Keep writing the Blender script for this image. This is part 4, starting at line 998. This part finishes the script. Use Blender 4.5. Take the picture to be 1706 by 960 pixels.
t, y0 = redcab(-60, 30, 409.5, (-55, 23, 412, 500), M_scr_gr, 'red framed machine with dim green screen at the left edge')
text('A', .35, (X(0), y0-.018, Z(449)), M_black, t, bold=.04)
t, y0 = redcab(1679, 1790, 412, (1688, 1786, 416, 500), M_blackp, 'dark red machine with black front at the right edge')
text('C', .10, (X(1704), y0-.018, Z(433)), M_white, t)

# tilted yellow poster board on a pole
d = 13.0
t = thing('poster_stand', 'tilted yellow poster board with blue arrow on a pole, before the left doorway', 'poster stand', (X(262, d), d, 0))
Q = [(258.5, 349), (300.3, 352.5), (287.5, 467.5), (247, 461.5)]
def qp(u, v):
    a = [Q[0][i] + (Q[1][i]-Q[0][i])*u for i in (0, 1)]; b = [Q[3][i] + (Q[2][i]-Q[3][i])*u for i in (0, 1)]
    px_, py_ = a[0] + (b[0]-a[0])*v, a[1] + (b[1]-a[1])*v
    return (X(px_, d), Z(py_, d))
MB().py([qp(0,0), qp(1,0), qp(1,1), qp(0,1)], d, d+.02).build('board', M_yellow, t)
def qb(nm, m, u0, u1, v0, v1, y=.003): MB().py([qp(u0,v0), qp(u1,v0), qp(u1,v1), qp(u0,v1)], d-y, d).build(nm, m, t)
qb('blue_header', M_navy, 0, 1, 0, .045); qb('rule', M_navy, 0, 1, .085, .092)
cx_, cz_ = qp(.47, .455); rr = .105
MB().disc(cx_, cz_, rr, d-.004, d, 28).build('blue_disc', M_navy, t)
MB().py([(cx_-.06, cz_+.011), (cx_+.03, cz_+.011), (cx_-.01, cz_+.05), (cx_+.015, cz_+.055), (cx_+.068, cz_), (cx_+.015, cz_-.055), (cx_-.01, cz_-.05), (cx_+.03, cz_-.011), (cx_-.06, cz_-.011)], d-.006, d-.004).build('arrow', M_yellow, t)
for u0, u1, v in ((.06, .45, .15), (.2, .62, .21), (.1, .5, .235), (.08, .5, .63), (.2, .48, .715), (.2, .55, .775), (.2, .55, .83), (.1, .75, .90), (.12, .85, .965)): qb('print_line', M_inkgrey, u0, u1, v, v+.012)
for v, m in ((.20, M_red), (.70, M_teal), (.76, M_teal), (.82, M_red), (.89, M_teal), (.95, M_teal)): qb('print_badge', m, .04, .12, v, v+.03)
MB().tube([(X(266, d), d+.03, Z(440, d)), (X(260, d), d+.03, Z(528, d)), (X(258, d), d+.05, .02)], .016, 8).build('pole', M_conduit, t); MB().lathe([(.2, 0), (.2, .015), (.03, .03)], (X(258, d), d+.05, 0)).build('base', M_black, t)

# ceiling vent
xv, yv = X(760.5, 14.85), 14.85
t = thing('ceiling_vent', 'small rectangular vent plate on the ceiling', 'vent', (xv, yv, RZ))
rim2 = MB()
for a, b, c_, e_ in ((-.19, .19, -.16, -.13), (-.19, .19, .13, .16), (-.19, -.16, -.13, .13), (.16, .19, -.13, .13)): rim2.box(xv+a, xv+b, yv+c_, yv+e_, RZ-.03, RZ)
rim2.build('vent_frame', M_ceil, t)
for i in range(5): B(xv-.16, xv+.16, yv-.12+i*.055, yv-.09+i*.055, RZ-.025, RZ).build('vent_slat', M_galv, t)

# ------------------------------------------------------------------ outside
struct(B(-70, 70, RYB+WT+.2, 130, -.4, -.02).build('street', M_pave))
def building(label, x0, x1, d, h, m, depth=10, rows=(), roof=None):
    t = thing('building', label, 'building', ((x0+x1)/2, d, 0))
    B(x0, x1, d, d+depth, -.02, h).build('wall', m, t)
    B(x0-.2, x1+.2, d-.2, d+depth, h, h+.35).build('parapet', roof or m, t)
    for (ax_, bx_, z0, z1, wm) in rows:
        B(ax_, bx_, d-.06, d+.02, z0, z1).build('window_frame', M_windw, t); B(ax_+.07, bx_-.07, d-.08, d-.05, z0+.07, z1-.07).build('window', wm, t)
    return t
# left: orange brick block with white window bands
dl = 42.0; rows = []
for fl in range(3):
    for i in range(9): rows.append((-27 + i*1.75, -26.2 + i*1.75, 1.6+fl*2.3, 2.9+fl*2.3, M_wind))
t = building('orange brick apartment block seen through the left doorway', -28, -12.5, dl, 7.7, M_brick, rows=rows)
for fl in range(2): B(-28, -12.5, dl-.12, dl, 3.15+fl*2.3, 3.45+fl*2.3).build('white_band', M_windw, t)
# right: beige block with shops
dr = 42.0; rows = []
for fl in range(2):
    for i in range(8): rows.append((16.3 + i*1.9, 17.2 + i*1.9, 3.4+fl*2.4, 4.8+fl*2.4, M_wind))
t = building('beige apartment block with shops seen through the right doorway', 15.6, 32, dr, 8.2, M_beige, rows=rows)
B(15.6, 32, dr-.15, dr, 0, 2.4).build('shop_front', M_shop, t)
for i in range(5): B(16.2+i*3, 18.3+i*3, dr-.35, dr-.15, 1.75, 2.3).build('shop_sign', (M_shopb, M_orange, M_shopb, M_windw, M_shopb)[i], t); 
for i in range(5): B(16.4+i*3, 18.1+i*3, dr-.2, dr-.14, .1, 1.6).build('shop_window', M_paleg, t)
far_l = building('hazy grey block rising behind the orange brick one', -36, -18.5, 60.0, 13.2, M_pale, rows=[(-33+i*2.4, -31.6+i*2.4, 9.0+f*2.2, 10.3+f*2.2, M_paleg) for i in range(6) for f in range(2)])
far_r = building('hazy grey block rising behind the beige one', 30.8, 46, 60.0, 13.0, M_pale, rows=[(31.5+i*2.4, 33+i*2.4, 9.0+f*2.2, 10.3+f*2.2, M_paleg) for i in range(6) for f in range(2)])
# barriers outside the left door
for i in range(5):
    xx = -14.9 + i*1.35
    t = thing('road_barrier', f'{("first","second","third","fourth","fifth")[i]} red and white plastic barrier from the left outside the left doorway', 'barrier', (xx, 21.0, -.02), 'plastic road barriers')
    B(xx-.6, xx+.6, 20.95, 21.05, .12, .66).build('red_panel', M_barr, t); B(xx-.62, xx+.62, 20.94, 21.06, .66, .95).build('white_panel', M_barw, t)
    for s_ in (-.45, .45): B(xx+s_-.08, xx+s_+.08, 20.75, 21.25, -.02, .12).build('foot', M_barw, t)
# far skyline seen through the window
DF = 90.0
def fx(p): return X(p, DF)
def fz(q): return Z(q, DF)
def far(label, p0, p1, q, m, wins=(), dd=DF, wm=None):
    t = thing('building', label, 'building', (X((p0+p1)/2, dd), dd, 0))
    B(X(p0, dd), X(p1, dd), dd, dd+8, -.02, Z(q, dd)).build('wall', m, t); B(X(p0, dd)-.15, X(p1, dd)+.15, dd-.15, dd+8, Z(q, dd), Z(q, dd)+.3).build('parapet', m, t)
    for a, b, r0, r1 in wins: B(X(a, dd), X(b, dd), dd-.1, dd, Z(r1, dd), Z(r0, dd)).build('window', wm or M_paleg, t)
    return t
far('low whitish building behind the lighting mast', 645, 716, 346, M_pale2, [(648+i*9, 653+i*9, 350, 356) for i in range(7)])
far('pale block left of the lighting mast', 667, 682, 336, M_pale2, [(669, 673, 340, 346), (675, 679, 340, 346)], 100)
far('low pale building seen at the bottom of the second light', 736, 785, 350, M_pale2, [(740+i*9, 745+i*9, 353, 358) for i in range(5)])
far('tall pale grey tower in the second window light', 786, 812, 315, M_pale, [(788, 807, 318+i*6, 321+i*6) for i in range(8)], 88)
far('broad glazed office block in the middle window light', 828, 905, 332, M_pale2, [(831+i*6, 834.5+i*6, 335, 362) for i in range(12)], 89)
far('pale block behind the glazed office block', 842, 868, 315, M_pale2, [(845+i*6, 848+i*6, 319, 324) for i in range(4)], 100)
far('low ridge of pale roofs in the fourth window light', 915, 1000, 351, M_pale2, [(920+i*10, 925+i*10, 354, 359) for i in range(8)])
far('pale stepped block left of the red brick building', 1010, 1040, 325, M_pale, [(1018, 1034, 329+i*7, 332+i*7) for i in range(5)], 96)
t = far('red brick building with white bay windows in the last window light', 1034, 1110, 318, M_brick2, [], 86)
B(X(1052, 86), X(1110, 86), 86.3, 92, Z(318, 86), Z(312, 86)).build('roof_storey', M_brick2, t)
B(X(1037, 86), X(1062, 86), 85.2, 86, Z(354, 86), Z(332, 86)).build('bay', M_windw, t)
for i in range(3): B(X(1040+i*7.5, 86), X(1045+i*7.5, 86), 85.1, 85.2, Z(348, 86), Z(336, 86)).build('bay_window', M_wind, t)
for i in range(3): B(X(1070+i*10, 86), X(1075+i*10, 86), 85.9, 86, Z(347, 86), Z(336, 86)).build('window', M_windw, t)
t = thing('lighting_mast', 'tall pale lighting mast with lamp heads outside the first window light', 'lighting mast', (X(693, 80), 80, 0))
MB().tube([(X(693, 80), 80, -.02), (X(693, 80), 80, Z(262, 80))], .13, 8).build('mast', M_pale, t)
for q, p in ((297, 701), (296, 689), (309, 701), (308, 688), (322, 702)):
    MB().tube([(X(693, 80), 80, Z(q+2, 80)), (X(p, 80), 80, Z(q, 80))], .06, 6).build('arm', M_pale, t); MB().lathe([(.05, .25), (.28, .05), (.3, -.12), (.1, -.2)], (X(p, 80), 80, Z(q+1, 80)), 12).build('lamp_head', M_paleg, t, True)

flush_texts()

• [Task details]: The required output is the exact run of lines from the beginning of the listing above to the line that contains "text('C', .10, (X(1704), y0-.018, Z(433)), M_white, t)", inclusive of both.

• [Reply to the exercise]:
Keep writing the Blender script for this image. This is part 4, starting at line 998. This part finishes the script. Use Blender 4.5. Take the picture to be 1706 by 960 pixels.
t, y0 = redcab(-60, 30, 409.5, (-55, 23, 412, 500), M_scr_gr, 'red framed machine with dim green screen at the left edge')
text('A', .35, (X(0), y0-.018, Z(449)), M_black, t, bold=.04)
t, y0 = redcab(1679, 1790, 412, (1688, 1786, 416, 500), M_blackp, 'dark red machine with black front at the right edge')
text('C', .10, (X(1704), y0-.018, Z(433)), M_white, t)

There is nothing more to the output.